--- BEGIN Records to process ---

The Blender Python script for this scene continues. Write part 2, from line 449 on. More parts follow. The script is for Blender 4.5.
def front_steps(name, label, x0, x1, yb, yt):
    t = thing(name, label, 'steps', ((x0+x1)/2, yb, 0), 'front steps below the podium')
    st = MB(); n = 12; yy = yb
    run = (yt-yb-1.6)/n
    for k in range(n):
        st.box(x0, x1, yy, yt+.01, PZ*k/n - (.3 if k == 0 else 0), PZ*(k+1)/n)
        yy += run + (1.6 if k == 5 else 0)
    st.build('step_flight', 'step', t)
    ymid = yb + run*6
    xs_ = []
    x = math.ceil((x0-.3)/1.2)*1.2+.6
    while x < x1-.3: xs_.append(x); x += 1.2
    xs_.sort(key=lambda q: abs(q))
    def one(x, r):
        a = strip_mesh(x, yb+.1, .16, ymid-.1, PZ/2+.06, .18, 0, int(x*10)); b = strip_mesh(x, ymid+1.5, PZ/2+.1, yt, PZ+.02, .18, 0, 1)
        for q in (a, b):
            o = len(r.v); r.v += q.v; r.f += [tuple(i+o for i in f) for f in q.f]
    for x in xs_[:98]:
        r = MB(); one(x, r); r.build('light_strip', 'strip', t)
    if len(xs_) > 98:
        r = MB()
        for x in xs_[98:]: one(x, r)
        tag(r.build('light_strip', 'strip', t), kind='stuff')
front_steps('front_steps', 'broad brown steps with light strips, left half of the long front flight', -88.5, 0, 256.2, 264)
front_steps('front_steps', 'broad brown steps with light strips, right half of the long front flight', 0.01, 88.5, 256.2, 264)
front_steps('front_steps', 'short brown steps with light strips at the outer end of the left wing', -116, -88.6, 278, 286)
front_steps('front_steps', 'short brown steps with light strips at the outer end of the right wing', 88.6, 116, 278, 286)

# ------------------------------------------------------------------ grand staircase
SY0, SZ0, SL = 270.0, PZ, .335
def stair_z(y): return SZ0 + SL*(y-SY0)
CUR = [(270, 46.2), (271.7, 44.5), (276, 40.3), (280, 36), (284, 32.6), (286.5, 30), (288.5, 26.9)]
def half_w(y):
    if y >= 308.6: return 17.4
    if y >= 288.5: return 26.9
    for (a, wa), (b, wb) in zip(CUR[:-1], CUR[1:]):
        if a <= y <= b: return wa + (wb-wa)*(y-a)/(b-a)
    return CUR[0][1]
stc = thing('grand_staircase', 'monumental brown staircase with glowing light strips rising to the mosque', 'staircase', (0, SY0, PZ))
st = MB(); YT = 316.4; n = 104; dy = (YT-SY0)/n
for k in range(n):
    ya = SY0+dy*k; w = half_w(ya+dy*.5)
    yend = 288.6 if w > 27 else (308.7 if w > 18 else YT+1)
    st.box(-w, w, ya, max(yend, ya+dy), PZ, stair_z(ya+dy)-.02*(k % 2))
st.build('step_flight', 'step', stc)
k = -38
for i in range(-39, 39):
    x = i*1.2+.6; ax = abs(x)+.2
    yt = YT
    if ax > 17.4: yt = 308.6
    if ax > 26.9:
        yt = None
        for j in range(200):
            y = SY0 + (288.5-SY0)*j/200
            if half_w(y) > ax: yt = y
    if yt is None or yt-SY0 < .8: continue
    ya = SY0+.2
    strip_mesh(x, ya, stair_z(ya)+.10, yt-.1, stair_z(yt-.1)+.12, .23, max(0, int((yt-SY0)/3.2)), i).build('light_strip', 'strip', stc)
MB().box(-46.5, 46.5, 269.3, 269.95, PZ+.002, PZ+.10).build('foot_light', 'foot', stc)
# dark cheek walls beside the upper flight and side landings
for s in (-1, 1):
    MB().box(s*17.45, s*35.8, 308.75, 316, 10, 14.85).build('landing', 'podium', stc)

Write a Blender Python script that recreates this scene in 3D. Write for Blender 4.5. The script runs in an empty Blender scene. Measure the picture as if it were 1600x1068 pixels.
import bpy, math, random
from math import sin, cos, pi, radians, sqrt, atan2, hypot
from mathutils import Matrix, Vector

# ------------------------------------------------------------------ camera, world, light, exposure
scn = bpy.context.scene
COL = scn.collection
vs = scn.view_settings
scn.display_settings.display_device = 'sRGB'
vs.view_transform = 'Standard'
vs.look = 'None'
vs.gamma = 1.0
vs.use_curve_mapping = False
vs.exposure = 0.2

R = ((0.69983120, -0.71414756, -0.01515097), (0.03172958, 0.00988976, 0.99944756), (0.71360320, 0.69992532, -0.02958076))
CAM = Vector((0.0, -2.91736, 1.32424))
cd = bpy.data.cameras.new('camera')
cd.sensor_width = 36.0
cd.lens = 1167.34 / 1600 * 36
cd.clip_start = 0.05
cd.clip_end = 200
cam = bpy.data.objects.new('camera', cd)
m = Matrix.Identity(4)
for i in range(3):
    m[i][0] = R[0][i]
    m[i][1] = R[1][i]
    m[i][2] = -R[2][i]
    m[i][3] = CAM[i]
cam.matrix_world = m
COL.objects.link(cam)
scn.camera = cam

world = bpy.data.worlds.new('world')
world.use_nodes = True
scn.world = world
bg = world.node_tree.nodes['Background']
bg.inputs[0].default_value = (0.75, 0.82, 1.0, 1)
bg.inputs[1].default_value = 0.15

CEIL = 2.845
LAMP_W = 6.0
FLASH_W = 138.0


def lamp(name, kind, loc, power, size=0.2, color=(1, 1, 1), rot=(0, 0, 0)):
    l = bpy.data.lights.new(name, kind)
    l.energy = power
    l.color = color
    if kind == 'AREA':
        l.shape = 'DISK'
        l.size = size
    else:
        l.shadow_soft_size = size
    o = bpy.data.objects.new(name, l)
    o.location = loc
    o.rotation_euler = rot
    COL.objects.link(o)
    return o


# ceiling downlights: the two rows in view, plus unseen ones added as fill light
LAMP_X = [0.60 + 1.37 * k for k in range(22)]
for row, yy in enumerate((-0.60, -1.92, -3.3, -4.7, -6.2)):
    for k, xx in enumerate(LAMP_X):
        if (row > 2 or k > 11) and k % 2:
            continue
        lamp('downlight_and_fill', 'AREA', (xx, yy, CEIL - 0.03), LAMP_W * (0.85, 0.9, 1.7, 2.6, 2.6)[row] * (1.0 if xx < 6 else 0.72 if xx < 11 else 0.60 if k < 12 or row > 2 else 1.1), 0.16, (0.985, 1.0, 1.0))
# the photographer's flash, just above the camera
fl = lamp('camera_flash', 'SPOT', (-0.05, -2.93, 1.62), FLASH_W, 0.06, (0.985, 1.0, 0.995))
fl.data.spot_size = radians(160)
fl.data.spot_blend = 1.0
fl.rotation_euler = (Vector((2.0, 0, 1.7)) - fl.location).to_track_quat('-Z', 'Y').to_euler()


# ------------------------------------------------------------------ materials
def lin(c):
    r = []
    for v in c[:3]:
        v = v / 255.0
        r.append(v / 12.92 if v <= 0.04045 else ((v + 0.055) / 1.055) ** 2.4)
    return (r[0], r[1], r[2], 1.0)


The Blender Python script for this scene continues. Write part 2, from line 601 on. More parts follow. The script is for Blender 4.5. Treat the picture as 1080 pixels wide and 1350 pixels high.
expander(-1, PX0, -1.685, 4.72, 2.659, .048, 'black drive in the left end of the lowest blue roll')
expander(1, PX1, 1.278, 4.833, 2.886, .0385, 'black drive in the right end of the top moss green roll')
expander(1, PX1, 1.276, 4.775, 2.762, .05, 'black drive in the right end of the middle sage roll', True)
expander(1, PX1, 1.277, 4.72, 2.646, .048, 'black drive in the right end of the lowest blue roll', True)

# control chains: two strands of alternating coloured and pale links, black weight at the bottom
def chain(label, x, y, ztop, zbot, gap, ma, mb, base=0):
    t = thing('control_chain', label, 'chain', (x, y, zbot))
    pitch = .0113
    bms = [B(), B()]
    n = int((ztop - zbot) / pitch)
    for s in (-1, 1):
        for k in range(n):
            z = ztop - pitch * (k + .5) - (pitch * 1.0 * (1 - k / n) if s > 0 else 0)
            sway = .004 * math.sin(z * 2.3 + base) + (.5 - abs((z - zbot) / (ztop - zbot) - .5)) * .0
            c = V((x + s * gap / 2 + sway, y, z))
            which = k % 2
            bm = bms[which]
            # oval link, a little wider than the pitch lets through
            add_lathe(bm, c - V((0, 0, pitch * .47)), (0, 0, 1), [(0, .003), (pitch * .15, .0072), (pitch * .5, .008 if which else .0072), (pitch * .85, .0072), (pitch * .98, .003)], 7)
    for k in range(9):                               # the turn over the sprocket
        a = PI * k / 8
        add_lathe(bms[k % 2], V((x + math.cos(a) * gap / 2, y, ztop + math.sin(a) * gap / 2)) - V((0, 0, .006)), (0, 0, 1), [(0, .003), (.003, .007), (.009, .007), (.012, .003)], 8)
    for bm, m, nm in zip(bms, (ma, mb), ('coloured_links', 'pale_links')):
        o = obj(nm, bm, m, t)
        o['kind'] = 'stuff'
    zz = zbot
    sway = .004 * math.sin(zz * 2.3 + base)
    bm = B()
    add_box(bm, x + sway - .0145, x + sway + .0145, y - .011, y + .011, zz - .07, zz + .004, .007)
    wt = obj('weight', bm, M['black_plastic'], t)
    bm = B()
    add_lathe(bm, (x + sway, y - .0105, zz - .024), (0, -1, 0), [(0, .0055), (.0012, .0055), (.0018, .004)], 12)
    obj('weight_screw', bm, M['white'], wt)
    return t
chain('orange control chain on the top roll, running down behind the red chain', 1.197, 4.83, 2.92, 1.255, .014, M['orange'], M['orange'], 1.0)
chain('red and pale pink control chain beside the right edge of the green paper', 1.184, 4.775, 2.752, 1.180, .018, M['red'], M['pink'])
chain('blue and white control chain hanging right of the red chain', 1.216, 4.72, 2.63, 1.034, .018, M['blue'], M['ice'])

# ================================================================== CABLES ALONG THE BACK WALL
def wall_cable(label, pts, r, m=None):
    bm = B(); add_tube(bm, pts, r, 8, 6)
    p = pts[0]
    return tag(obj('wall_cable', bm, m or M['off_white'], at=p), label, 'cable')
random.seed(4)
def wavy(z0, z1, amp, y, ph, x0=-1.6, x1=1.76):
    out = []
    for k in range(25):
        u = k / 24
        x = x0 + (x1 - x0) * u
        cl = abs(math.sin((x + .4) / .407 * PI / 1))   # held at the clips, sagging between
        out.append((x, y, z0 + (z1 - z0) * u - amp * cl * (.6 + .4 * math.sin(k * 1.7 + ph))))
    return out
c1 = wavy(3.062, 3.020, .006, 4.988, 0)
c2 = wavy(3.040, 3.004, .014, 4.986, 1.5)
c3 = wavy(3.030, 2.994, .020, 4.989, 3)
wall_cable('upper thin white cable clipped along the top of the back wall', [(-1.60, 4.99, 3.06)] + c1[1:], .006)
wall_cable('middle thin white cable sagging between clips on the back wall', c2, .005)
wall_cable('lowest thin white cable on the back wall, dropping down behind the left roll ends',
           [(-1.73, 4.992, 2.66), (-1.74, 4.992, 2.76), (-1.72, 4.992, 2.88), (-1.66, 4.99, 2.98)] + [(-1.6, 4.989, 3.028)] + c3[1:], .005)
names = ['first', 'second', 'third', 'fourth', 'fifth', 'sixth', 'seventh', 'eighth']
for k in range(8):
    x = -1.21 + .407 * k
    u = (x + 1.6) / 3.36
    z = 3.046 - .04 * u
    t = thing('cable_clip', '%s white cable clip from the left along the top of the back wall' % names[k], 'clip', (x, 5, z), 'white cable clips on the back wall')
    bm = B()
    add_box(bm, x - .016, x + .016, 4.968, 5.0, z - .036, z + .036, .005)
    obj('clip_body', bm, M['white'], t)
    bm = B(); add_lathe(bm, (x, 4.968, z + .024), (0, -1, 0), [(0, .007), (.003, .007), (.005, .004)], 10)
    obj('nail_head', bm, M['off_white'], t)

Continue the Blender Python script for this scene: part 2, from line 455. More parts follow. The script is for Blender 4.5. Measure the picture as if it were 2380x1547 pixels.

--- END Records to process ---

What you should do: Within the listing above, locate the line containing "1350 pixels high." and the line containing "expander(1, PX1, 1.277, 4.72, 2.646, .048, 'black". Reproduce those two lines and all lines between them exactly, with nothing added.

Solution to the exercise:
The Blender Python script for this scene continues. Write part 2, from line 601 on. More parts follow. The script is for Blender 4.5. Treat the picture as 1080 pixels wide and 1350 pixels high.
expander(-1, PX0, -1.685, 4.72, 2.659, .048, 'black drive in the left end of the lowest blue roll')
expander(1, PX1, 1.278, 4.833, 2.886, .0385, 'black drive in the right end of the top moss green roll')
expander(1, PX1, 1.276, 4.775, 2.762, .05, 'black drive in the right end of the middle sage roll', True)
expander(1, PX1, 1.277, 4.72, 2.646, .048, 'black drive in the right end of the lowest blue roll', True)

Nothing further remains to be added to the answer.